I don’t know about you but I have a really hard time asking for help. I’ve always been so independent and headstrong, I carry that “I don’t need no body” mentality. Stubborn as I may be, it’s also a self protective mechanism. Nobody can let me down, disappoint me or reject me, if I never ask for help, if I never count on someone or depend on them. If you want something done right, do it yourself, but what if you physically can’t, what if you don’t know how, what if you simply can’t do it yourself?


Part of my growth process is letting go of my past, moving on from any and all disappointments, letting go of my trauma and heartache. I have grown and realized those that hurt me in my past are not the same in my present. People love me and want to help, but how can they help if I never let them, how will they know what I need or the hardships I have if I never tell them. I have to allow myself to be vulnerable and allow those that love me to love me. I don’t have to take on the world alone anymore. I can start tearing down those walls I built long ago, they’re not needed anymore.

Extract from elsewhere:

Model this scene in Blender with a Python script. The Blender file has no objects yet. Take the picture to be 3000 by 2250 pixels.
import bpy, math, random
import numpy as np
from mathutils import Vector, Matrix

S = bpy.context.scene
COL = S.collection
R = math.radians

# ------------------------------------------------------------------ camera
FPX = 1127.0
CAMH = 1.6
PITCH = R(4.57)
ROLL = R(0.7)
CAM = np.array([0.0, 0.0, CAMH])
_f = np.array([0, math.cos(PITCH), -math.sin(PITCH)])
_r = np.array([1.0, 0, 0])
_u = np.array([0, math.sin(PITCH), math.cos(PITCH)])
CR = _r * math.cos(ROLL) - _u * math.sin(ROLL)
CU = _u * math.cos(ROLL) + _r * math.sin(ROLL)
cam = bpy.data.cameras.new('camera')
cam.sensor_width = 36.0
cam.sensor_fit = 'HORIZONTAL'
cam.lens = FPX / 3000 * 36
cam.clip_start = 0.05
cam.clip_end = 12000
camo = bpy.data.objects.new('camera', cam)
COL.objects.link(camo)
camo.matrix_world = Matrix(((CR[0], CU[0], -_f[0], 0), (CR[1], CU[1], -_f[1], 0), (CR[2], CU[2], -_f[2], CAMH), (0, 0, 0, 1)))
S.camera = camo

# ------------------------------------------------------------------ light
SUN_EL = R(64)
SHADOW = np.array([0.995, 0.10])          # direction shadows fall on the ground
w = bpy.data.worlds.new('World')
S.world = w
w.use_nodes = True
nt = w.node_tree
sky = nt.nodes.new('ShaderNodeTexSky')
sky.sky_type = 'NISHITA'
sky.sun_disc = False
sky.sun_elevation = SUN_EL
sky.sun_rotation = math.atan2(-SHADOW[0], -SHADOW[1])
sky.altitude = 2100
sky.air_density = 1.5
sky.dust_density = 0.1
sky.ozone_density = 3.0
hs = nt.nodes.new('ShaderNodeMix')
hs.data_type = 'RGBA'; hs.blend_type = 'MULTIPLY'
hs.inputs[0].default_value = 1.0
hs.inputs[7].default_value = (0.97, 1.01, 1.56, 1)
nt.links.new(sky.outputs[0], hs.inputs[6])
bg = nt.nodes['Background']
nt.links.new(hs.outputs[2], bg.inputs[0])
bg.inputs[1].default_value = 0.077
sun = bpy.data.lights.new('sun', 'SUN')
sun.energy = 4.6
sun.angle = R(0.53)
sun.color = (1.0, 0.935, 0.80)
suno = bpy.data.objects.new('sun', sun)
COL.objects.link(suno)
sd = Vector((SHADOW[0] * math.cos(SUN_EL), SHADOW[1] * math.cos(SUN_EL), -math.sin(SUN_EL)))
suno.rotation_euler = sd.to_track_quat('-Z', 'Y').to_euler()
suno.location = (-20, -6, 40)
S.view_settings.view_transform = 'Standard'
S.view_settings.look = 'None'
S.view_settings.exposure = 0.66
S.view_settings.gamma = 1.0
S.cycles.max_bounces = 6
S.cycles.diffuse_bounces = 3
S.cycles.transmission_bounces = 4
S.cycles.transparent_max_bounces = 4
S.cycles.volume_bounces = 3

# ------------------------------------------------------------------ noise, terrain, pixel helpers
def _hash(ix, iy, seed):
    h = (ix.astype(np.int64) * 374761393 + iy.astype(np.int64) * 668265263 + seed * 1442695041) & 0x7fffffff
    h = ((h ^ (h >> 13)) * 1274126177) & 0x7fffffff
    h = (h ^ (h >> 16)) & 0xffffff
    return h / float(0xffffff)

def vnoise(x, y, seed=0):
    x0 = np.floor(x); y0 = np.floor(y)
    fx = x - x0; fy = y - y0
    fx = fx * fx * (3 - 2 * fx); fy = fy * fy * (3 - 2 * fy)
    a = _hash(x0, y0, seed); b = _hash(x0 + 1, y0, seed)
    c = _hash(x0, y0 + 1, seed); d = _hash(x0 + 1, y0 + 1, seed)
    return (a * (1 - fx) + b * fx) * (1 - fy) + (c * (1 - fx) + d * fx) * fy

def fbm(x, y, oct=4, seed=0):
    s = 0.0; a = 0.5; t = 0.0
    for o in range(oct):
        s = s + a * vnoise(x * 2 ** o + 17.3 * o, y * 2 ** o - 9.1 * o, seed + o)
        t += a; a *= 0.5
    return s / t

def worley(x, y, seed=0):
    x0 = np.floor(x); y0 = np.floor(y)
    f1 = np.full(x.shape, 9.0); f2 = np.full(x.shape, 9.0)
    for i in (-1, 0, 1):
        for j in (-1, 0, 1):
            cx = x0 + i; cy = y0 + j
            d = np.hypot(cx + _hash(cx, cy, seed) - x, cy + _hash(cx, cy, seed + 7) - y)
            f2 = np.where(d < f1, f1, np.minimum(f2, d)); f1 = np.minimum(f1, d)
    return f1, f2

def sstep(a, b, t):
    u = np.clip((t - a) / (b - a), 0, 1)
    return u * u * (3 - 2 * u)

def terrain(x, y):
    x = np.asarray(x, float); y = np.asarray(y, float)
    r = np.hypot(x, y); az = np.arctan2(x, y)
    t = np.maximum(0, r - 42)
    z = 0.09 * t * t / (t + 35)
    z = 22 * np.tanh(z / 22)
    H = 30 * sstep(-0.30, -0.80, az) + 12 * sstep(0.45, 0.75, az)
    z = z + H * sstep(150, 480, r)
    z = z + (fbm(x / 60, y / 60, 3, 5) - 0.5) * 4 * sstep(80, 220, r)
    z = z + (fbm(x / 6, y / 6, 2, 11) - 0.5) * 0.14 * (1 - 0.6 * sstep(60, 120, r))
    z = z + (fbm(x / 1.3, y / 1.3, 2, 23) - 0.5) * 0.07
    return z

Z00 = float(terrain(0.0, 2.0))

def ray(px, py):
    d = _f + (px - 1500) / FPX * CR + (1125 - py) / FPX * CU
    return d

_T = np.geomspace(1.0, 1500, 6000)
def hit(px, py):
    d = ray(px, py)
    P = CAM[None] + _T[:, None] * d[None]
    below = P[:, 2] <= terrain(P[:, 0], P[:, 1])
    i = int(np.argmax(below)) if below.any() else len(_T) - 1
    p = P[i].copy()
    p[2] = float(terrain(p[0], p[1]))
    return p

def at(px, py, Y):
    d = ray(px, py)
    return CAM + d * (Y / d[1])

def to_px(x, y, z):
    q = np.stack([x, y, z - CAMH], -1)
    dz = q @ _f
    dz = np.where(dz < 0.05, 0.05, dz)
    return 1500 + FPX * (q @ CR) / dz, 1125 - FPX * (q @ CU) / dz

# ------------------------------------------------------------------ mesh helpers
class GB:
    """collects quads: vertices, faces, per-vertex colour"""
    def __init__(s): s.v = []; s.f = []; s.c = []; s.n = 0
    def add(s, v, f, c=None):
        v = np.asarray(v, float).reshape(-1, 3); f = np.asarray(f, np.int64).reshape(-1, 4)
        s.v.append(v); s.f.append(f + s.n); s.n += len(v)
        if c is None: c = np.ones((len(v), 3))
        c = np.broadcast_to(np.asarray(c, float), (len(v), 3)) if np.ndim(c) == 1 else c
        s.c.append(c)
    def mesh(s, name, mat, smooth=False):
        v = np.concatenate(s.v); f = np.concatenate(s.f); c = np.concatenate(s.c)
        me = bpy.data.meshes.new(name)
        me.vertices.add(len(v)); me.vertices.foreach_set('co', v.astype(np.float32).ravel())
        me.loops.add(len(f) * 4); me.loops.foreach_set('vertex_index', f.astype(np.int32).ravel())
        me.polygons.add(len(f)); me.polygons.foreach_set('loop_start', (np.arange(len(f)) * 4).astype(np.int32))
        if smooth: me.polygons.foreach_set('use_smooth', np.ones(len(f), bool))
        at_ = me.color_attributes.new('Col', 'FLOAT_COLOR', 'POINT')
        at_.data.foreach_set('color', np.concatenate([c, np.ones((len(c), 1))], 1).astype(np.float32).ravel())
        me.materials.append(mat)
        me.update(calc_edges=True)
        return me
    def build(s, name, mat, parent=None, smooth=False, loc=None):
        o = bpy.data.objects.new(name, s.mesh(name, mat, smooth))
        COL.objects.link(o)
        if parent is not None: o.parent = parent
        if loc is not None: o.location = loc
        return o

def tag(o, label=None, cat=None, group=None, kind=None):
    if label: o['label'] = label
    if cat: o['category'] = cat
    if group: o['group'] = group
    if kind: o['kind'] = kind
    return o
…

It’s ok to be strong willed, determined, independent and resilient but understand your limitations and don’t be afraid to ask for help. Allow your friends and family into your circle, allow them to help make your life a little bit easier. If you need something ask for it. If you need a babysitter, help moving, help fixing your car, help coping with life lean on your people. I’m sure if they can, they will and it will build and strengthen your relationship. It feels good to be needed, it feels good to help, why not let them?